The adoption of enterprise social media (ESM) - web-based platforms that facilitate communication within organisations - has grown rapidly in recent years, particularly in service organisations where leaders and followers often rely on ESM for daily operations. A defining characteristic of effective leadership is the ability to influence followers, yet with the growing use of ESM in leadership, it is often assumed that such practices will be as effective on these digital platforms as they are in person. However, whether leadership processes, such as leaders' use of influence tactics, translate effectively into these settings, and how ESM affordances may shape such processes, remains empirically unclear.
This study therefore investigates leadership in which ESM is used as a primary mode of communication between leaders and their followers in the service sector, in two key ways. First, we explored how transformational and transactional leadership affect their respective influence tactics - consultation and collaboration - which in turn mediate followers' perceptions of leader effectiveness and their extra effort.
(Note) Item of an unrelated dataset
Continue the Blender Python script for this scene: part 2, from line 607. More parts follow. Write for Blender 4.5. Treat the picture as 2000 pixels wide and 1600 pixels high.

Second, we examine how the ESM affordance of interdependence, defined as the extent to which ESM enables leaders to foster mutual reliance and coordination and facilitates followers to build on one another's input to complete tasks, moderates this relationship.
Regression analyses of 228 employees across three time points in UK service organisations indicate that transformational leadership positively influences follower extra effort (but not perceived leadership effectiveness) via consultation influence tactics, with this indirect effect strengthening as leaders leverage greater interdependence affordance. In contrast, transactional leadership positively affects perceived leader effectiveness (but not follower effort) via the collaboration tactics, with the indirect effect weakening and eventually disappearing as interdependence affordance increases. This study offers insights about how ESM and its affordance may shape leadership and outcomes, highlighting both their benefits and potential overuse.